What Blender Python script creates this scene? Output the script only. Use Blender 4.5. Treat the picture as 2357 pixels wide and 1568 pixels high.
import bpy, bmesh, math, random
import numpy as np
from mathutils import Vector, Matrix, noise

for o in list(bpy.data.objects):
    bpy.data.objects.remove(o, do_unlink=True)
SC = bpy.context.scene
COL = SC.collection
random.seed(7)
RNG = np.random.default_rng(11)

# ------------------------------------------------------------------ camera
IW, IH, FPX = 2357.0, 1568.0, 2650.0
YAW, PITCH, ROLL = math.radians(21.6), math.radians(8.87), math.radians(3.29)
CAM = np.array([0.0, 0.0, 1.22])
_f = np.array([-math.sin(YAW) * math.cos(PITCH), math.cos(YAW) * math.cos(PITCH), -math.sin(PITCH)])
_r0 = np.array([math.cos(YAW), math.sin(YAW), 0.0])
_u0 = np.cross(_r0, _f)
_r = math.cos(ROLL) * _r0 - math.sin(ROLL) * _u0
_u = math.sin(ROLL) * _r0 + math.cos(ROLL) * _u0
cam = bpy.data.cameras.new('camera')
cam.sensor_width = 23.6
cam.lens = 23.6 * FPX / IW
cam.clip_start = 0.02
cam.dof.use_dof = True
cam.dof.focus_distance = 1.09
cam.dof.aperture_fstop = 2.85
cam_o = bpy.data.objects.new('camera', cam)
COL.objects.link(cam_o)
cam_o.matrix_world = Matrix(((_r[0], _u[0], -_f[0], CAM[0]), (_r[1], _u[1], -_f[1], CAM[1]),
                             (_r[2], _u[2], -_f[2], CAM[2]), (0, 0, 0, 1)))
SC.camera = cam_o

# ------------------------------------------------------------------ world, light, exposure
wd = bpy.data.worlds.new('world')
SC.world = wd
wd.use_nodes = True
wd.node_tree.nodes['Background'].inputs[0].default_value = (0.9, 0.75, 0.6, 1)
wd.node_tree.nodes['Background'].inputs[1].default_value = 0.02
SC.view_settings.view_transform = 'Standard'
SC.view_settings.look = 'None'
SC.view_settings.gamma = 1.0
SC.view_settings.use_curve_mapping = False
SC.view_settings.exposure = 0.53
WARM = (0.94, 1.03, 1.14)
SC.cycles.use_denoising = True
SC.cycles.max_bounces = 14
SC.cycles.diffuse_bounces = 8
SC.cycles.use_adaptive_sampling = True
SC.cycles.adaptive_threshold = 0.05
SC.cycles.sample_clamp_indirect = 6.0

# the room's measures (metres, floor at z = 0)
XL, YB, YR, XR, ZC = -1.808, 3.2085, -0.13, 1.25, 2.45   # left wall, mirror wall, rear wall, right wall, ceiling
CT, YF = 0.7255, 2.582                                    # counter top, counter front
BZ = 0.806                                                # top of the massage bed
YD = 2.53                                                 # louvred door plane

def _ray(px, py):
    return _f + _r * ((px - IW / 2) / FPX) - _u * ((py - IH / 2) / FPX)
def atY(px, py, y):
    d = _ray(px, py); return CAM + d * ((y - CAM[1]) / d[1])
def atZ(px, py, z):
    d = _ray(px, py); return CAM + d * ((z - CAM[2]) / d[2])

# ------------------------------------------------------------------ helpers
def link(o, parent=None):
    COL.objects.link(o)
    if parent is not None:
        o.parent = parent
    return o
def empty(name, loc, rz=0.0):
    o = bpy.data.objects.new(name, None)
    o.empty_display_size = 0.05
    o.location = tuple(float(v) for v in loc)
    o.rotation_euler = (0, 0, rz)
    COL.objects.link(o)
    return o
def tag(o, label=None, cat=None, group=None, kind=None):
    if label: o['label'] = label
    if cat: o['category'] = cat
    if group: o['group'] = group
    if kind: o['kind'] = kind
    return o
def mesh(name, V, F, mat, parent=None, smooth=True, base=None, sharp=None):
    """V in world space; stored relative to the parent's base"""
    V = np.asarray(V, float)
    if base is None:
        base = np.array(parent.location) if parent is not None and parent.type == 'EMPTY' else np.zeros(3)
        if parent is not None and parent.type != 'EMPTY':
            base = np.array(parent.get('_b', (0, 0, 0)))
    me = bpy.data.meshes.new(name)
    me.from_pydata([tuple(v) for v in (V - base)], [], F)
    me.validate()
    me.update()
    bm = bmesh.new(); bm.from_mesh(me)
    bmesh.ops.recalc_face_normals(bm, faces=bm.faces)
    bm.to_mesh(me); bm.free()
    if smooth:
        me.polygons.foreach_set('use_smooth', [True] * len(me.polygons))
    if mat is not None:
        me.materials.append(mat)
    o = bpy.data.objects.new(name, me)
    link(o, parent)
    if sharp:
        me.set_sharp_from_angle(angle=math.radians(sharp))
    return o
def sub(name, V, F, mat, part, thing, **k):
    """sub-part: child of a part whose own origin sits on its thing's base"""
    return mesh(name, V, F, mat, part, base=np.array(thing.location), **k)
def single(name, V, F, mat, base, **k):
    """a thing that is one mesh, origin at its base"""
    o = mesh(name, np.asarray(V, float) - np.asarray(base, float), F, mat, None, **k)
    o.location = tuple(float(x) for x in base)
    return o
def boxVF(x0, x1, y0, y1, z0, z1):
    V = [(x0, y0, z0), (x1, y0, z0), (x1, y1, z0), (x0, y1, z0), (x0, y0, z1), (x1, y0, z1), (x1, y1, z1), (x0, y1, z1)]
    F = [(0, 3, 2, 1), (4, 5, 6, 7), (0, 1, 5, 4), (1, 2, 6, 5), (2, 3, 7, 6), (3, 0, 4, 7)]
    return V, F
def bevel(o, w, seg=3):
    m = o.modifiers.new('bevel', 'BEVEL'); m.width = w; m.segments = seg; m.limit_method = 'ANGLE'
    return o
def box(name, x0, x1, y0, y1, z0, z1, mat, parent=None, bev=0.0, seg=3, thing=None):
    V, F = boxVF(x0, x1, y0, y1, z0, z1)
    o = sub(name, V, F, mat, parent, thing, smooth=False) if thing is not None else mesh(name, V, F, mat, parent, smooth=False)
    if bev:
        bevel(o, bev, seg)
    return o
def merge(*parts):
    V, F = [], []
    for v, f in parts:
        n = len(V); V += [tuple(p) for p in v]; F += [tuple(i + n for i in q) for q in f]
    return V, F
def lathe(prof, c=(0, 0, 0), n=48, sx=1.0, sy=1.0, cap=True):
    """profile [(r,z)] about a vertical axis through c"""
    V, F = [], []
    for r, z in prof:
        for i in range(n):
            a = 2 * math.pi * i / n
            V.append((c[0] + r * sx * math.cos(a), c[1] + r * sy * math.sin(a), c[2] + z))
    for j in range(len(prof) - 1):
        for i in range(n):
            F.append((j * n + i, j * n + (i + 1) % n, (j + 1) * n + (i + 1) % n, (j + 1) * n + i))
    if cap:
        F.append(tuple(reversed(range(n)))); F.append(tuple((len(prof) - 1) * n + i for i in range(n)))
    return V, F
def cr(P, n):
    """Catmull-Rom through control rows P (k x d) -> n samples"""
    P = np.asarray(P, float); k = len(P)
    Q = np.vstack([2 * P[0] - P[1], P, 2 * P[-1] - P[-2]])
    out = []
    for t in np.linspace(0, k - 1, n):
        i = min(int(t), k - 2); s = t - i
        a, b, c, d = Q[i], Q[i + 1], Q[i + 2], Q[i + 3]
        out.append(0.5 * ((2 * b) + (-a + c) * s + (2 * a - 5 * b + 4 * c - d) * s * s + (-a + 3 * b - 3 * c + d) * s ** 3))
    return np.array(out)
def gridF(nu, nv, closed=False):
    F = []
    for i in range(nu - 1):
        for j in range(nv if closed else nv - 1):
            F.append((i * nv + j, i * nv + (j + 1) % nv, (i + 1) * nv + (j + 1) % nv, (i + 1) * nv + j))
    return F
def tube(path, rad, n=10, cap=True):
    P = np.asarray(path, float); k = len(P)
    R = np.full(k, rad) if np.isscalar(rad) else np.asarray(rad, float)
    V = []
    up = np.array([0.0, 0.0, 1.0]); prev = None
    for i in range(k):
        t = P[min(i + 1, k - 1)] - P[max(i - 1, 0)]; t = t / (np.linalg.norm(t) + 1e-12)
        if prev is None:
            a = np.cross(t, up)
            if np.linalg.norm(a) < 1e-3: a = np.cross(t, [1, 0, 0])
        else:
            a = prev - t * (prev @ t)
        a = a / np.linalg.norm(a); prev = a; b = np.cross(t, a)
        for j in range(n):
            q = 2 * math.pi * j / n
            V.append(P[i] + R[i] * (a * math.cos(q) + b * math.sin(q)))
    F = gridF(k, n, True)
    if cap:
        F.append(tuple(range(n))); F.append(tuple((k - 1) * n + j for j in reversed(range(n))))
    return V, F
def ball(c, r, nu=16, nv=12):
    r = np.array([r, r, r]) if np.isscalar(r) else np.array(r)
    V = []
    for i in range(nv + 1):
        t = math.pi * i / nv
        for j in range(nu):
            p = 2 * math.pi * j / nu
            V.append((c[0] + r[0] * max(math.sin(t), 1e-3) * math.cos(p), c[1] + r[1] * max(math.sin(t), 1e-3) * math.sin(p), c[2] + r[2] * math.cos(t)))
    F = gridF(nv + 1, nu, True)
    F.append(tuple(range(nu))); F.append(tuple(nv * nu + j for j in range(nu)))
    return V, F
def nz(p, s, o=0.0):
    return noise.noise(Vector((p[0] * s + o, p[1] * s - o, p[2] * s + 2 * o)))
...
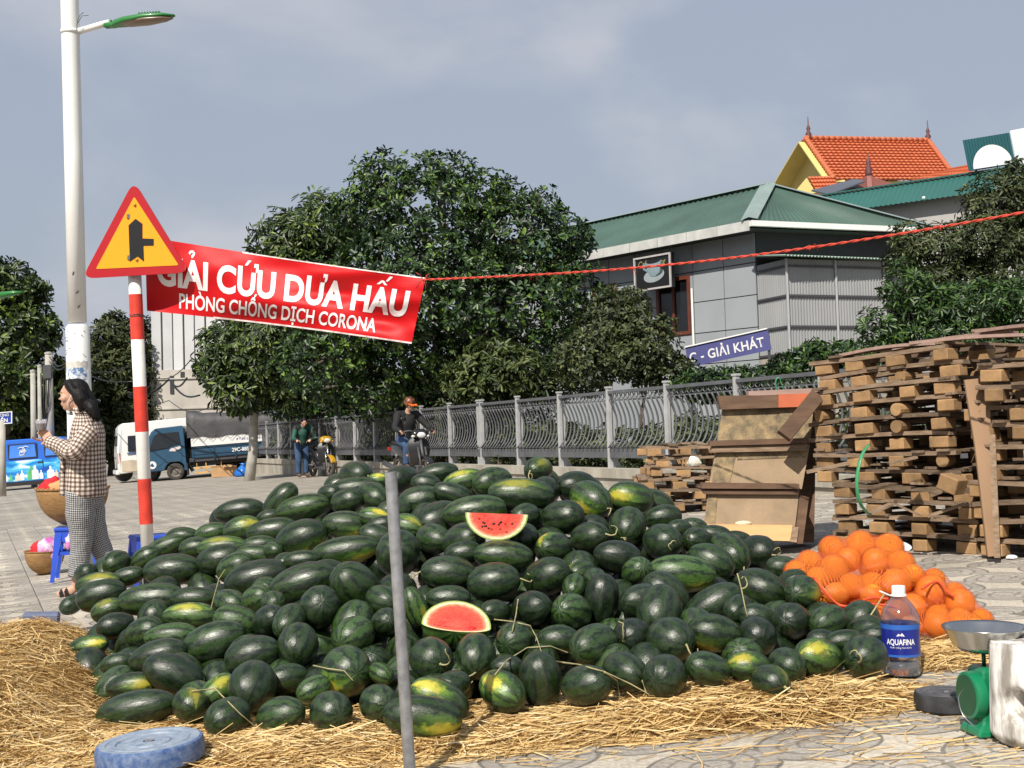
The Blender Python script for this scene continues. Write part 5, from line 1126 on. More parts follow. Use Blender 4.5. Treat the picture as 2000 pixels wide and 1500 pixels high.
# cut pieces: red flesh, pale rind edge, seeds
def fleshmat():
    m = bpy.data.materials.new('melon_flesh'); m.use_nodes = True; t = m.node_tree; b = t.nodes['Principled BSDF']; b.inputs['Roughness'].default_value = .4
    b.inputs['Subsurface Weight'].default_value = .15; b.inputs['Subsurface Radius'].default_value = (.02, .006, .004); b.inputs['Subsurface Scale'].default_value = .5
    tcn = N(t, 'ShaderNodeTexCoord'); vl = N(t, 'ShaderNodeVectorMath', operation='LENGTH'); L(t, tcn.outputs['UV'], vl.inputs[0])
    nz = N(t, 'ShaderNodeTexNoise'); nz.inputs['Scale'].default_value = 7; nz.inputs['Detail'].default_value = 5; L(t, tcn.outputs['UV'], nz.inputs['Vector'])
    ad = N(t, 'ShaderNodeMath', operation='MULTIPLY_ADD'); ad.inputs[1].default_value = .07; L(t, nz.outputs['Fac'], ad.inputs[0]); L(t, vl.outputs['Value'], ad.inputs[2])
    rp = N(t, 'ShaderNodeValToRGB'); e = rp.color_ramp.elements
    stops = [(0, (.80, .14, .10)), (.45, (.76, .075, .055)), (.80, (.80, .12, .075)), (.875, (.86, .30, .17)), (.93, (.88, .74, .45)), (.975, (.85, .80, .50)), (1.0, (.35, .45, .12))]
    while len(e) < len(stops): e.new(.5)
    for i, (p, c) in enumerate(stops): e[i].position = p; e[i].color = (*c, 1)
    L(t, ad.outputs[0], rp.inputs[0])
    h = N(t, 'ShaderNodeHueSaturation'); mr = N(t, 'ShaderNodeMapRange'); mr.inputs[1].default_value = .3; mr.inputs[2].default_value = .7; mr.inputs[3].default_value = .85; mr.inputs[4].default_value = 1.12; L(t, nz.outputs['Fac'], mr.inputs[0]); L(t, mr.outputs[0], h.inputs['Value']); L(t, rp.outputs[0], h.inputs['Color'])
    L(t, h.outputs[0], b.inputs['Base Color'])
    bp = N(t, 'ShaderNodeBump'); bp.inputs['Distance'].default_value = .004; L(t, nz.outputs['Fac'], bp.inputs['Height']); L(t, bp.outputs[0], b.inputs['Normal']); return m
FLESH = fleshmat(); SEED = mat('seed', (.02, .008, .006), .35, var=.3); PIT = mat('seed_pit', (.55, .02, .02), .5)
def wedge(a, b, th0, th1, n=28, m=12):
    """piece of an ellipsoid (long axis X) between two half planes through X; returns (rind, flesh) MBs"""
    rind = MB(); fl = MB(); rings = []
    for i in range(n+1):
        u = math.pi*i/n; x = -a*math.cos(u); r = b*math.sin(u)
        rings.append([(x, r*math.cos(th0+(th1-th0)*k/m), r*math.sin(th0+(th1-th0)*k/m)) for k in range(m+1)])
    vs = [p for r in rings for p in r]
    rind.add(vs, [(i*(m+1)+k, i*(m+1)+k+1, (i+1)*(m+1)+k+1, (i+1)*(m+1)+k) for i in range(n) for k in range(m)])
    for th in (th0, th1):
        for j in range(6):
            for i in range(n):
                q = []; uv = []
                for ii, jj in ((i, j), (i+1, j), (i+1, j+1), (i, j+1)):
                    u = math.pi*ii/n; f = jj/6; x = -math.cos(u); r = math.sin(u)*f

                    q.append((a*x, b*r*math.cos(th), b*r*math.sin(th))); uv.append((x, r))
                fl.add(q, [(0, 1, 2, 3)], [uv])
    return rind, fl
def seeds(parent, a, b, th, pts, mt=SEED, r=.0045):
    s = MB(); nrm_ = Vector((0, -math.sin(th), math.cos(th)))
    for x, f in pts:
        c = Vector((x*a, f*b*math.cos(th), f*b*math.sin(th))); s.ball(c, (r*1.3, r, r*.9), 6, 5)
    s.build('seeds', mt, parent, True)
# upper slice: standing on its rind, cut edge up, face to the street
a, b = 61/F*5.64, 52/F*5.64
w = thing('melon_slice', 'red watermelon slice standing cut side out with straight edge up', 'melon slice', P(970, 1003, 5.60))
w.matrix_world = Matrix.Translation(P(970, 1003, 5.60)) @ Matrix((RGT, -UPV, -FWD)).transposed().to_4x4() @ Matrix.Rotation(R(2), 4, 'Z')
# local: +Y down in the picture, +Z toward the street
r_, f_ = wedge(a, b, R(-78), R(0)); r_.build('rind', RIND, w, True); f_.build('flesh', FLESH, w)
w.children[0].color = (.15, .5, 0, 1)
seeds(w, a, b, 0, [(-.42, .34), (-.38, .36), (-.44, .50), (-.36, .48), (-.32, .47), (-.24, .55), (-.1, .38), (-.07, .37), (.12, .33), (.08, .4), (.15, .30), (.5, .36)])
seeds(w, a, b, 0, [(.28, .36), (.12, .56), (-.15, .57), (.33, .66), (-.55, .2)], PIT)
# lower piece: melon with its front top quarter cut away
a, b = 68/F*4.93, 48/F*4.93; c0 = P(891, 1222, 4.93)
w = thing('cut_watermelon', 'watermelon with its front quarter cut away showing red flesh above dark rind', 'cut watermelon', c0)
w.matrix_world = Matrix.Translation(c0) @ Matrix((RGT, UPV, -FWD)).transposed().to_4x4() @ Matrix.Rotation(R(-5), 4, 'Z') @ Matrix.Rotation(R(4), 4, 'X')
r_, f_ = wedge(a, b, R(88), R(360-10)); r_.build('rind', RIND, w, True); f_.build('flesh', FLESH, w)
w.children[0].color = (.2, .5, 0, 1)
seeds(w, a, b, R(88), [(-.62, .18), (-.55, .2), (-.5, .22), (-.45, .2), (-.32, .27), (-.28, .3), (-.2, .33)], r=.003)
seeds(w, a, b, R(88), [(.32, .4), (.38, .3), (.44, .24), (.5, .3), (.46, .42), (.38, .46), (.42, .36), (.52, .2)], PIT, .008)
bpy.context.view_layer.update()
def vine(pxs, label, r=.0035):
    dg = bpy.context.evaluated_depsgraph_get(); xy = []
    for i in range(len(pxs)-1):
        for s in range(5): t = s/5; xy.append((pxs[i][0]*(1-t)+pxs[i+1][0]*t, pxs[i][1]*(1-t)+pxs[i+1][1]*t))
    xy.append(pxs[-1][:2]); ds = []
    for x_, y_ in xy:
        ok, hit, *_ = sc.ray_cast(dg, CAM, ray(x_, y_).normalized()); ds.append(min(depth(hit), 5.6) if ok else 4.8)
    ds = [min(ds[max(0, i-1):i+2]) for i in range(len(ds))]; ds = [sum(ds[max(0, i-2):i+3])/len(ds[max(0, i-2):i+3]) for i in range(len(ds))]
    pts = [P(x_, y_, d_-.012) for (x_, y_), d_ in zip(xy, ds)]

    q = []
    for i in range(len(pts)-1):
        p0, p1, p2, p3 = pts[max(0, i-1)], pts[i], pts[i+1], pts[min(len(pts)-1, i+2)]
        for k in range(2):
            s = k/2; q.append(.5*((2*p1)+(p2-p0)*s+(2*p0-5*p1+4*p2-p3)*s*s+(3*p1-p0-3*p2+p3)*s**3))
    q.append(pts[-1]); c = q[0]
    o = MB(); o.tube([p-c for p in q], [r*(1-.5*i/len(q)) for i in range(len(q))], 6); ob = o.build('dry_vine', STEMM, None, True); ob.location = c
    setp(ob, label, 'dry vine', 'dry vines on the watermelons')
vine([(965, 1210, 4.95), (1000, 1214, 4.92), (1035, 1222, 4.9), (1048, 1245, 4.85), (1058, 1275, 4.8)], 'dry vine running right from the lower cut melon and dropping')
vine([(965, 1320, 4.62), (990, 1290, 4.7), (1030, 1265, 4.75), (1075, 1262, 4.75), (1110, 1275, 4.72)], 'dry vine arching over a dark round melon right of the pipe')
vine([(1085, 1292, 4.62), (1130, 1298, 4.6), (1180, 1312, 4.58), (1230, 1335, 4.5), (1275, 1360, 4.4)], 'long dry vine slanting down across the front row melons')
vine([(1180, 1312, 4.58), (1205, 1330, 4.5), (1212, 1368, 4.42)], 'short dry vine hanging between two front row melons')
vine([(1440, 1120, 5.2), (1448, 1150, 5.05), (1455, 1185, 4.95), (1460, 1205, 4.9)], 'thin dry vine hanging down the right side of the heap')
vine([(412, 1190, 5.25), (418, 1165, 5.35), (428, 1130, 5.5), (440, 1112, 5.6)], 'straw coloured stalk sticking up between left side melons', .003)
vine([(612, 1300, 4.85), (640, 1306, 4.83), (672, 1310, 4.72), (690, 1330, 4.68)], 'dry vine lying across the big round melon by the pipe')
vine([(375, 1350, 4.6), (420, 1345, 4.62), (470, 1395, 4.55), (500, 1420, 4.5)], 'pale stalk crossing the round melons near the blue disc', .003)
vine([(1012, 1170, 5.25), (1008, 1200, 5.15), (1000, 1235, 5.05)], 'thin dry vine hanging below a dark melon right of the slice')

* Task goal
Give back, word for word, each line from the one containing "What Blender Python" down to the one containing "RNG = np.random.default_rng(11)", including those two lines.

* The response
What Blender Python script creates this scene? Output the script only. Use Blender 4.5. Treat the picture as 2357 pixels wide and 1568 pixels high.
import bpy, bmesh, math, random
import numpy as np
from mathutils import Vector, Matrix, noise

for o in list(bpy.data.objects):
    bpy.data.objects.remove(o, do_unlink=True)
SC = bpy.context.scene
COL = SC.collection
random.seed(7)
RNG = np.random.default_rng(11)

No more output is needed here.